Every single day we have an opportunity to learn more and more about our particular expertise. Personally, I use Google Alerts and I use keywords to topics that I’m interested in and on a daily basis can look at literally dozens of articles by other subject matter experts. The goal is not to regurgitate that information, but to interpret it, personalize it, and put my personal spin on it.

Patricia Fripp 

You need to be consistent, disciplined, listen to your clients and in all aspects of your business, be reliable, repeatable and responsible. Dr. Kenneth McFarland, that we held up as the dean of American speakers said, “Say something of interest to you and your audience. Say it well and stop, and when you have finished they should know what you know and how you know it”. For those of us in the room with many years of experience we always have to look at ways and experiences that help us fall in love with the profession and what we do and that’s how it stays fresh.

Most people stop with the Google search. So unless you have an ongoing, consistent, relentless marketing program that can be inexpensive at the beginning of your career with YouTube and blogging and developing a website because the world is not looking for us. They look at my office, how many years have I been in business with thousands of clients and the first question is, “May I ask how are you calling, were you referred or am I the end of a Google search?” It is amazing that probably 90% is a Google search. So as good as your presentation has to be, you have to make it easy for the world to find you, especially I have built my business trying to get the phone to ring and I’ve never had anyone make outgoing calls.

Mark Sanborn 

I think there are three questions you can use to build out any speaking career, whether you’re just beginning or you’ve been in it for awhile. The first question is, “What is my message?” and that is what is unique to you, not what do you talk about because that’s a topic. People want to know what you know, what you’ve experienced, what you bring to the party. The second question is, “Who will pay me to hear it?” That’s your target audience. I’ve been told by people that their message is universally applicable and while that may be true at some kind of philosophical level, there’s a much smaller universe of people who are willing to pay you for what you have to say.

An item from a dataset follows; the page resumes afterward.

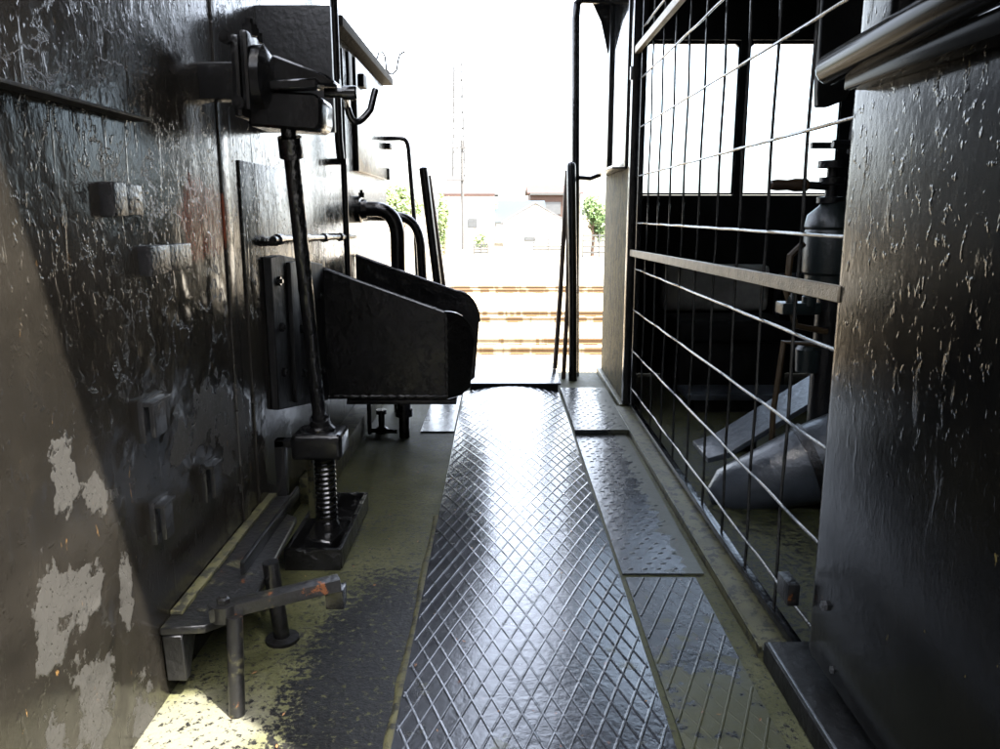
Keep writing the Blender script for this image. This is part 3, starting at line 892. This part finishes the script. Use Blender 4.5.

You need to know who they are. The third question, which is a marketing question, is “How will they find out about you?” Because if you have a target market that will pay you and a good message, but they don’t know about it, then you’ve got a marketing problem. So I concur with my colleagues being good on the platform is paramount, but you’ve also got to have a unique message as well as an audience that is willing to pay for it.

Peter Legge  

For me, I decided I wanted to be an entertainer and a speaker, but I needed to learn to be the very best speaker I possibly could before you pay me. So how do you do that? For me, I went to as many NSA conventions as I could and I’d just watch and I’d just listen and I liked you and I didn’t like her, and I liked him and I didn’t like them and I took the very best and thought that’s really good, I could do that. I watched talk show hosts, I watched their guests, who worked, who didn’t. I watched many preachers on Sunday mornings, who had energy in their voice, who had passion and commitment, who was just reading scripture and who was really living it. I spoke anywhere I possibly could, whether I was good or bad I was learning to be good and then at some point I decided I think I can charge money for this.

Dan Thurmon

Like many of my colleagues here, I had the fortune to enter the speaking business through the world of entertainment. I cut my teeth on doing performances, variety shows, comedy shows, using acrobatics and some of the other physical skills that I do and at a very early age developed those rudimentary skills of how to hold an audience, how to capture an audience, how to feel the pulse of a room and those types of things. How do you get that, how do you understand that? I think that it’s much easier for entertainers who have developed those skills to segue way into a world of speaking than it is for people who are content experts to say how do I become a master performer, but it’s certainly possible and there are other ways to do that. I would suggest that you enroll in some acting classes, improv classes, get involved in doing any type of performance and study entertainers as well as studying other speakers. You can learn just as much or more from people who are experts in the world of entertainment that will be applicable to this business.

I think that’s a process that’s twofold it’s deepening your own content and your understanding, your writing and your authority but also developing the confidence that says, I am the messenger and I’m capable and I’m worthy of delivering this message in a powerful way. So that segue way of going from entertainer with a bit of a message to being a speaker who also happens to have powerful entertainment value is one that takes time.

Giovanni Livera   

We are motivational performers and coming from showmanship it’s easy to wow the audience with our amazing skills. But in the beginning I think my message is we are very surface-level but over time became more and more meaningful, more powerful, more content-driven. Think to yourself how do you want the audience to be different at the end of your program.

Danny Cox

Elbert Hubbard, a great speaker from the late 1800’s and early 1900’s, he said a great speaker is inspired by many, but a copy of none.

Bert Decker   

I love Malcom Gladwell’s definition of mastery because if you look around the room you got mastery in a wide variety of areas and it’s either 10,000 hours or ten years and that’s what you have to put in to get to the top level.

Scott McKain

I think there’s a conundrum sometimes involved with this, and that is to be a better speaker we have to focus on our self, but to book more speeches we have to focus on others. My speaking career grew when I started asking two questions. 1. What pain can I solve for them, how can I help them as opposed to financial needs and how many I need to book? So that type of focus. The second question came a little bit later on in my career and I wish I would have asked it sooner, which is, why would someone book me as opposed to the other alternatives? It’s not just that we have to be the best speaker; we have to provide some kind of something that is not out there in the marketplace. Now early in your career it’s because you’re cheaper, you have a lower fee, but unless there is some compelling reason for the customer to choose you over someone else. There’s no reason for them to choose you and so I tried to find ways to make what I provided to be an advantage in the marketplace.

What would you add to their brilliant advice?